§ **Problem statement**
Output a verbatim copy of the data, cut off after the line that contains "PI = math.pi".

☆ ☆ ☆ ☆

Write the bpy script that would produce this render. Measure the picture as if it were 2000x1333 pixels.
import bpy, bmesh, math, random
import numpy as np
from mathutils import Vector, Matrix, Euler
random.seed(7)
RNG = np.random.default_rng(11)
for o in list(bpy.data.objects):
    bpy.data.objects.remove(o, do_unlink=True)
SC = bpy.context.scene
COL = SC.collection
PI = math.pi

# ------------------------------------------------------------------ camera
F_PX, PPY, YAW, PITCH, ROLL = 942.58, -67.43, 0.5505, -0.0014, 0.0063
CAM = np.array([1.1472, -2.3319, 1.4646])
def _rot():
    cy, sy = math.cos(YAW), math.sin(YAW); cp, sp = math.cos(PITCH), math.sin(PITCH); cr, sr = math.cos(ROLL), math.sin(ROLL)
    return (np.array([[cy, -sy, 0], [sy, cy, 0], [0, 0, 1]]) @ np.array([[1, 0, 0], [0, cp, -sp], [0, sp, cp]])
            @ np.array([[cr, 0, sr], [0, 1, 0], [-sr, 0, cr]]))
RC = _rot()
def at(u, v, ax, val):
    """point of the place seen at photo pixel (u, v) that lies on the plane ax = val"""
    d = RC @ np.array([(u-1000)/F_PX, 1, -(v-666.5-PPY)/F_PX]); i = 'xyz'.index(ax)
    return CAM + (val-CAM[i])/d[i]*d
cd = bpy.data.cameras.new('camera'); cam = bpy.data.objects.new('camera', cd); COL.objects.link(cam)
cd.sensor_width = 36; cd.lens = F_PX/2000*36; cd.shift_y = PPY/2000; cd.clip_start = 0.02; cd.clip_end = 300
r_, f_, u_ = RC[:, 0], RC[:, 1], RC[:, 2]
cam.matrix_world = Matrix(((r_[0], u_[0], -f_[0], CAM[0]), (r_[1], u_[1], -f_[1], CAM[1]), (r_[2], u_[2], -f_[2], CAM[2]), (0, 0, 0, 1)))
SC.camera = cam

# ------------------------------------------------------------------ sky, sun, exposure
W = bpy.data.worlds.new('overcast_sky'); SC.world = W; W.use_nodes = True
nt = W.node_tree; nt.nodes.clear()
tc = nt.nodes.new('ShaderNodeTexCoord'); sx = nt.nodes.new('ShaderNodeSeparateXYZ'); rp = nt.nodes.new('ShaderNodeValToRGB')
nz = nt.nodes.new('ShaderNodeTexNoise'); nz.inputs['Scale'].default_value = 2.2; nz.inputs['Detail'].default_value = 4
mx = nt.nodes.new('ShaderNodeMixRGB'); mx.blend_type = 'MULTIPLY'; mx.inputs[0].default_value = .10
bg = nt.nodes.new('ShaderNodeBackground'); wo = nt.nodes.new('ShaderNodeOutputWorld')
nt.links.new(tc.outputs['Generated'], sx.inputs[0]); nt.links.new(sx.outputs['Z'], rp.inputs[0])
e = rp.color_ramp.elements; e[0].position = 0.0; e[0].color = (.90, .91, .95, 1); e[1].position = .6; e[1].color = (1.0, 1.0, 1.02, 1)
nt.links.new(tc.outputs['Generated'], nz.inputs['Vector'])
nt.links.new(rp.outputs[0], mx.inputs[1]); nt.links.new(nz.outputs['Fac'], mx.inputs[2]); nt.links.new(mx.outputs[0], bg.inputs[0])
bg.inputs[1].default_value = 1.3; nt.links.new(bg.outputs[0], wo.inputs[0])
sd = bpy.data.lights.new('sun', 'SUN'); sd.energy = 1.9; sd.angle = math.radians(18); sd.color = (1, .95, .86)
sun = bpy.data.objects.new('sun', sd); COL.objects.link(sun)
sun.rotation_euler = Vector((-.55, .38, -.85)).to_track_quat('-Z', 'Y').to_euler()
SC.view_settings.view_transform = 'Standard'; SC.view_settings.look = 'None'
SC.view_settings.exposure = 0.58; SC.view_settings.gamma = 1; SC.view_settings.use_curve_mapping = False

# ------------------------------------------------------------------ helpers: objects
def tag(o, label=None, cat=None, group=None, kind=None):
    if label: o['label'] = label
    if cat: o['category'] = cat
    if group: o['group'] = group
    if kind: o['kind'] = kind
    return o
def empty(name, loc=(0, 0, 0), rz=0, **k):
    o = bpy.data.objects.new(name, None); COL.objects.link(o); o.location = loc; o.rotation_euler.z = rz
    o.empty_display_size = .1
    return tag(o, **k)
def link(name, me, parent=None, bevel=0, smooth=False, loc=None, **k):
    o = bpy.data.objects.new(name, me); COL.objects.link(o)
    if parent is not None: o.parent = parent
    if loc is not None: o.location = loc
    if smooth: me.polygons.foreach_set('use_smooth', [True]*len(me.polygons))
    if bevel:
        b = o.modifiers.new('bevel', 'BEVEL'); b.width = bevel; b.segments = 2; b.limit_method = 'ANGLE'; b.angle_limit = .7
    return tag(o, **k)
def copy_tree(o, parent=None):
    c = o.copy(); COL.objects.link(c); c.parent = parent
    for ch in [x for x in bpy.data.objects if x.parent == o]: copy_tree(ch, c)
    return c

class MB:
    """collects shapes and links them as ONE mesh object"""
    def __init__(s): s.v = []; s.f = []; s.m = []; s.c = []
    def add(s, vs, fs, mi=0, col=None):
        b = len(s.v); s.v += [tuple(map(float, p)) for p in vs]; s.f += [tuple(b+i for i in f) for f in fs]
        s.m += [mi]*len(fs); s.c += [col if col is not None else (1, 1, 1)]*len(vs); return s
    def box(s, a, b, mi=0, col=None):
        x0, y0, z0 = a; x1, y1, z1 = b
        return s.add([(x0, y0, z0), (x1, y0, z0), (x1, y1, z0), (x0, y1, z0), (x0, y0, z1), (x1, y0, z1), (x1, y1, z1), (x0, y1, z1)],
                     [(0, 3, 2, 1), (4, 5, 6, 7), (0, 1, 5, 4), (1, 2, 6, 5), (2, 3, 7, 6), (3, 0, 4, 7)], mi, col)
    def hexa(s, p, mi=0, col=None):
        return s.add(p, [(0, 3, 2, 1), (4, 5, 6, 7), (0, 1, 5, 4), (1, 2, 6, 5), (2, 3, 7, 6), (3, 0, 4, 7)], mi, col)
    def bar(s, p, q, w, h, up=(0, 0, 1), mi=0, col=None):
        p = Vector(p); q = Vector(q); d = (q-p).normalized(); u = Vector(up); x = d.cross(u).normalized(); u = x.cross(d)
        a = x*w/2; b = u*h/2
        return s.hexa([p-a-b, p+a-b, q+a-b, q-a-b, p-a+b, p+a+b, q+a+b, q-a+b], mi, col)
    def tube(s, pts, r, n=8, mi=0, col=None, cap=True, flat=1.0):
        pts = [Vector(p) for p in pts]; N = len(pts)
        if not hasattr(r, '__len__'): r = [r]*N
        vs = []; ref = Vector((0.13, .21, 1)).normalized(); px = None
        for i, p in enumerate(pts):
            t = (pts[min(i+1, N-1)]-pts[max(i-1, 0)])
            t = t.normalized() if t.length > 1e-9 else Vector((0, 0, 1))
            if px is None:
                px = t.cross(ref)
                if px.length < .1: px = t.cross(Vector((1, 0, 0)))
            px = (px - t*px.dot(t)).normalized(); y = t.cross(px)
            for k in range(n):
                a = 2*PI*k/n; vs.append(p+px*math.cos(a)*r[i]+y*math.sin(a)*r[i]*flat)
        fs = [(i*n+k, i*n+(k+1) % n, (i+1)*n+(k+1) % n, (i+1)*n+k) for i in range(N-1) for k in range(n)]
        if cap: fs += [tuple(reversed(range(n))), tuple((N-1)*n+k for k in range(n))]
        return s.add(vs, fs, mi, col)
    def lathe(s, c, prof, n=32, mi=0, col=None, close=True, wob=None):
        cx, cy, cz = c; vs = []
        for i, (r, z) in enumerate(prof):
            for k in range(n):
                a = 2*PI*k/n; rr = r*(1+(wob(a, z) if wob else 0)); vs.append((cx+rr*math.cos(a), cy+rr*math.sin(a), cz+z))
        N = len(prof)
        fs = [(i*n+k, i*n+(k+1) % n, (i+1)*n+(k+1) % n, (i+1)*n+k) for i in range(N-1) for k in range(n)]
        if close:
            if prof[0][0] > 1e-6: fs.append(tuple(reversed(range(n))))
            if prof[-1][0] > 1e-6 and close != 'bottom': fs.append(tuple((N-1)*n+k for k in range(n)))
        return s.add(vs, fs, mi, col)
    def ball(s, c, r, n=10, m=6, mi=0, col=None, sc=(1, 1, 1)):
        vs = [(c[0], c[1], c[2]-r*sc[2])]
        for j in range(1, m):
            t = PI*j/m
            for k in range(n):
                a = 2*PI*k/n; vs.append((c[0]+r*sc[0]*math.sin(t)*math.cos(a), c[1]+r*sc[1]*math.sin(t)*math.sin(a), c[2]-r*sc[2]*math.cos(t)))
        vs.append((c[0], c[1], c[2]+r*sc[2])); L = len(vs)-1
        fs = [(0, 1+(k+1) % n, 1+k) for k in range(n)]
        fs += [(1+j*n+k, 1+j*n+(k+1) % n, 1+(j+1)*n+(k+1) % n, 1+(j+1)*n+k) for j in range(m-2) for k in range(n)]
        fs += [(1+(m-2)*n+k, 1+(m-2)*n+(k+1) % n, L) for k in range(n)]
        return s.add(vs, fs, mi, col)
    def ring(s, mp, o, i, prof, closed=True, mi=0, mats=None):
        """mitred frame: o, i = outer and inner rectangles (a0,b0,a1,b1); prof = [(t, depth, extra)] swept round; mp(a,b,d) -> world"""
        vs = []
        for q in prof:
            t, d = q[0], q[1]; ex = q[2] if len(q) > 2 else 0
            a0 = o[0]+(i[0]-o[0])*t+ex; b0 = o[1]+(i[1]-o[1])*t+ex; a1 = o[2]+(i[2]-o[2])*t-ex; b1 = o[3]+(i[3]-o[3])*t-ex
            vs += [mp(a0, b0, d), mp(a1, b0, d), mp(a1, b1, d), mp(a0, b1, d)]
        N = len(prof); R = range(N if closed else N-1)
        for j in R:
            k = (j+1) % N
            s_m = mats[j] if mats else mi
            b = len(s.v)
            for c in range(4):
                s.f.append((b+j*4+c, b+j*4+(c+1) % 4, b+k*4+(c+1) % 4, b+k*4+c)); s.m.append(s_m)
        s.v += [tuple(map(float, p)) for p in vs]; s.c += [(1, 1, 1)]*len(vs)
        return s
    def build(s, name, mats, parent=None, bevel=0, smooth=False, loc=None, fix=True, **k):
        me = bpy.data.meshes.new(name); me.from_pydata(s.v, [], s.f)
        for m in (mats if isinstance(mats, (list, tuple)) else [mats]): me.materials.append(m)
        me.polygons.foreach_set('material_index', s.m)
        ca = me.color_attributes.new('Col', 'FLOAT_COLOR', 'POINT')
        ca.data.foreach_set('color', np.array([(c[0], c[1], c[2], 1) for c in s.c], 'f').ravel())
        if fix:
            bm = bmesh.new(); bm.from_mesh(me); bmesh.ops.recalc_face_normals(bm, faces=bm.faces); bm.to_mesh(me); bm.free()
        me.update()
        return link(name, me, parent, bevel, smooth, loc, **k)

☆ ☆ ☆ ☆

§ **Task solution**
Write the bpy script that would produce this render. Measure the picture as if it were 2000x1333 pixels.
import bpy, bmesh, math, random
import numpy as np
from mathutils import Vector, Matrix, Euler
random.seed(7)
RNG = np.random.default_rng(11)
for o in list(bpy.data.objects):
    bpy.data.objects.remove(o, do_unlink=True)
SC = bpy.context.scene
COL = SC.collection
PI = math.pi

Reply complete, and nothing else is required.